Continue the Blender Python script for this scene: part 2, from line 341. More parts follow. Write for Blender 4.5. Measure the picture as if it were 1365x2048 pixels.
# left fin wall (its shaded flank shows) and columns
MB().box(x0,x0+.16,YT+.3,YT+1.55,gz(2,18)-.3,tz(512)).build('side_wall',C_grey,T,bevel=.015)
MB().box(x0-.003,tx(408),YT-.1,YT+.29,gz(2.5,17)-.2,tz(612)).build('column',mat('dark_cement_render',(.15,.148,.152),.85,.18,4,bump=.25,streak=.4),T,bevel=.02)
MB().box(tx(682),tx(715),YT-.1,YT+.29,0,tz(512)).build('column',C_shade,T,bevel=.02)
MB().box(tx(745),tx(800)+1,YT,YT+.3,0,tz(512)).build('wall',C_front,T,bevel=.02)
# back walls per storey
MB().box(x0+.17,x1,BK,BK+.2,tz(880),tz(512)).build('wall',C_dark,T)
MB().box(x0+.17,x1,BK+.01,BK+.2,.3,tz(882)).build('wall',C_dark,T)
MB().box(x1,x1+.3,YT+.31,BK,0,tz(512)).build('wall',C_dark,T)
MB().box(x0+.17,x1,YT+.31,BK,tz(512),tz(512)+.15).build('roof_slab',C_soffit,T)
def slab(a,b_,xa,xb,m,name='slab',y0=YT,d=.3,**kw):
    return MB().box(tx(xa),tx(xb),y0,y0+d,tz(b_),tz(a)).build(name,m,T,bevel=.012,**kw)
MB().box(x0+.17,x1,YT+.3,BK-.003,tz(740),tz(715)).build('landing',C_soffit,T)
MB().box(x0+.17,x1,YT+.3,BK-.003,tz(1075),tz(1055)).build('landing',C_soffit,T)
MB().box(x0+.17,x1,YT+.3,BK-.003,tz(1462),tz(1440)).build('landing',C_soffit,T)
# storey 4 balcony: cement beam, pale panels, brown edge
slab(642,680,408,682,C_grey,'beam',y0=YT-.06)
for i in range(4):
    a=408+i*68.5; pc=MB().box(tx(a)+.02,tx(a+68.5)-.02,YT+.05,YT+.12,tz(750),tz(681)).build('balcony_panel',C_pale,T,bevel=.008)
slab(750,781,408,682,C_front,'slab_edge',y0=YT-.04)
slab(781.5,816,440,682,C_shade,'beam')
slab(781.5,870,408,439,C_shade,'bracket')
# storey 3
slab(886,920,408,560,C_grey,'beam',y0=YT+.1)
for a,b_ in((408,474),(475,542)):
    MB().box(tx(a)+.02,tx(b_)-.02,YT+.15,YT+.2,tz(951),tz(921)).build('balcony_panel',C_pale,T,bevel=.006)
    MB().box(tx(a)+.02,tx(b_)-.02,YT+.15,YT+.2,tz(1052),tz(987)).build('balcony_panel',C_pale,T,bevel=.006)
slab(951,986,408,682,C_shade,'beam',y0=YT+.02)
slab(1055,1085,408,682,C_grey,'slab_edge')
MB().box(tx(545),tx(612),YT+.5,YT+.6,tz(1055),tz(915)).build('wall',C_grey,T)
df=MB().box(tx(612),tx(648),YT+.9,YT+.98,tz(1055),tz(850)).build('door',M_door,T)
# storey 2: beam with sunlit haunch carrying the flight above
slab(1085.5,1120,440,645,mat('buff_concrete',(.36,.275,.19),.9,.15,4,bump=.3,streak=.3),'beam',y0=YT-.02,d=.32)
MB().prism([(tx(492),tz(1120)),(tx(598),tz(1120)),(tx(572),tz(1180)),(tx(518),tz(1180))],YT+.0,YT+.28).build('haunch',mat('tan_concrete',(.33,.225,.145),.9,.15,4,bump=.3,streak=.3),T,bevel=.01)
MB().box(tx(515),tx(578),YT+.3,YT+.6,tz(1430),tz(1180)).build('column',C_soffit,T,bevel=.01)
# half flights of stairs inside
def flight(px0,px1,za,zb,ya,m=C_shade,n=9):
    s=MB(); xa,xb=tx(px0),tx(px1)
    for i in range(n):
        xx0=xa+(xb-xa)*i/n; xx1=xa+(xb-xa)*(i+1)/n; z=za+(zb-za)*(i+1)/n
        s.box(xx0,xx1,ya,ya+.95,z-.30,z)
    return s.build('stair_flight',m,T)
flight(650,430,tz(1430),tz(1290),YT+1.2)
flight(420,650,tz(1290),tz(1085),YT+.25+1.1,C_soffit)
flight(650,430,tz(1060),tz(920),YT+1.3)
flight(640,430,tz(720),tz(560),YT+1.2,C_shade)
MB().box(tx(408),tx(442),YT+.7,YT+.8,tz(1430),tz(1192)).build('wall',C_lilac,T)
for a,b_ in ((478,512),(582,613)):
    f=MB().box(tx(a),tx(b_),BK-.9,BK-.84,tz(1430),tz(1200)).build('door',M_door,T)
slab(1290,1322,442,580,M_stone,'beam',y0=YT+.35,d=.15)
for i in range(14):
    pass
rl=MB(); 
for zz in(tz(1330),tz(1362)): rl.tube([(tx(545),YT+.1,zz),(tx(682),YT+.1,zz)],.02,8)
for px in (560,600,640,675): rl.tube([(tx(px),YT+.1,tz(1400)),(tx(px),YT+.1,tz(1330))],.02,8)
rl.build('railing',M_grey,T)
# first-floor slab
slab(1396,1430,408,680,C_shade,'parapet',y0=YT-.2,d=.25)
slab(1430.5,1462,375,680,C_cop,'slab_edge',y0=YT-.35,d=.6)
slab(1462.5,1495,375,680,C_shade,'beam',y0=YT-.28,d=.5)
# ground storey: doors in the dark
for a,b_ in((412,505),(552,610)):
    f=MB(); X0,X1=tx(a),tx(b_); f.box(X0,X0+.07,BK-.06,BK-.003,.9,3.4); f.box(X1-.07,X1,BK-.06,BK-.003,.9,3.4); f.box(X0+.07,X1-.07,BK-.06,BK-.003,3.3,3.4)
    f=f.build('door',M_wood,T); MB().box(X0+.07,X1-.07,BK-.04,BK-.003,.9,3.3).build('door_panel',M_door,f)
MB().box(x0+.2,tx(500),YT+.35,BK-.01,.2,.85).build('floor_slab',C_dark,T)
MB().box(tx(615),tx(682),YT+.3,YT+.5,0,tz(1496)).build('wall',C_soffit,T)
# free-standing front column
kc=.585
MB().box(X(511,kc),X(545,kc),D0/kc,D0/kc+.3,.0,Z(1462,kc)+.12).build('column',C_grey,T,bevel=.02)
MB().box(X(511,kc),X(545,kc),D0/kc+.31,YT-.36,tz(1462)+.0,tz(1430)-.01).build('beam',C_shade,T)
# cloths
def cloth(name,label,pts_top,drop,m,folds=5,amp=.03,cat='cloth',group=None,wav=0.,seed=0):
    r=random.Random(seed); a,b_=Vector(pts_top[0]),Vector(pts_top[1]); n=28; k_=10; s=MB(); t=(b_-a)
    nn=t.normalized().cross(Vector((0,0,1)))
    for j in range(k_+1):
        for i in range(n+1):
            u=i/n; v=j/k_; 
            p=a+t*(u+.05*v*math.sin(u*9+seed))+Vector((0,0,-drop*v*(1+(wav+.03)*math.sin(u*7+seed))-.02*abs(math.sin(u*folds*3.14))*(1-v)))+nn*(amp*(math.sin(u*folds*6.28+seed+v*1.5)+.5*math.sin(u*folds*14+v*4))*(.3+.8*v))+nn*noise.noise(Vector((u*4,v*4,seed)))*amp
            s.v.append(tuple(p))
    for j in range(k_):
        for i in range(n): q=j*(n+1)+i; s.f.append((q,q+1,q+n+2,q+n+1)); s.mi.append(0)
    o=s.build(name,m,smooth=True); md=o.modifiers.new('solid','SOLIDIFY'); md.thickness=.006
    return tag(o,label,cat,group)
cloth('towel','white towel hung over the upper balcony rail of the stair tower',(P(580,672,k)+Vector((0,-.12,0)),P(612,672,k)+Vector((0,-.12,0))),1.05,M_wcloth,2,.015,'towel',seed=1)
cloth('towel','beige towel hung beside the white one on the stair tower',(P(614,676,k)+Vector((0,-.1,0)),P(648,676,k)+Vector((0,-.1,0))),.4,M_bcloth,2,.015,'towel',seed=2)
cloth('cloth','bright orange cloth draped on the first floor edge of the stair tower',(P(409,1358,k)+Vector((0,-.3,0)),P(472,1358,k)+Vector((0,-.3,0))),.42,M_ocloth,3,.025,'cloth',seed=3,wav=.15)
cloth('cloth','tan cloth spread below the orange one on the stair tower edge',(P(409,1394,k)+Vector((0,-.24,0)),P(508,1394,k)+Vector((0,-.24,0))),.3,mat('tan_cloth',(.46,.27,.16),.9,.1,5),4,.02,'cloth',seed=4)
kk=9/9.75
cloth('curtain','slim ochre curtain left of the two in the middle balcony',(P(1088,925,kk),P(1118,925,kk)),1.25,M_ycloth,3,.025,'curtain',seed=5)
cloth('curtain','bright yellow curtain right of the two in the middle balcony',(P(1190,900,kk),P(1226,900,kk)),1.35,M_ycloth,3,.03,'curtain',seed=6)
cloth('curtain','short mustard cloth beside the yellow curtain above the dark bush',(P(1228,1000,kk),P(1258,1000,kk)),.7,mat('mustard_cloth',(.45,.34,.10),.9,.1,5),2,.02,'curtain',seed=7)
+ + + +
**WHAT IS ASKED**
Word for word, reproduce the listing above from its start up to and including the line that has "MB().box(x1,x1+.3,YT+.31,BK,0,tz(512)).build('wall',C_dark,T)". Give only those lines.

**FINAL RESULT**
Continue the Blender Python script for this scene: part 2, from line 341. More parts follow. Write for Blender 4.5. Measure the picture as if it were 1365x2048 pixels.
# left fin wall (its shaded flank shows) and columns
MB().box(x0,x0+.16,YT+.3,YT+1.55,gz(2,18)-.3,tz(512)).build('side_wall',C_grey,T,bevel=.015)
MB().box(x0-.003,tx(408),YT-.1,YT+.29,gz(2.5,17)-.2,tz(612)).build('column',mat('dark_cement_render',(.15,.148,.152),.85,.18,4,bump=.25,streak=.4),T,bevel=.02)
MB().box(tx(682),tx(715),YT-.1,YT+.29,0,tz(512)).build('column',C_shade,T,bevel=.02)
MB().box(tx(745),tx(800)+1,YT,YT+.3,0,tz(512)).build('wall',C_front,T,bevel=.02)
# back walls per storey
MB().box(x0+.17,x1,BK,BK+.2,tz(880),tz(512)).build('wall',C_dark,T)
MB().box(x0+.17,x1,BK+.01,BK+.2,.3,tz(882)).build('wall',C_dark,T)
MB().box(x1,x1+.3,YT+.31,BK,0,tz(512)).build('wall',C_dark,T)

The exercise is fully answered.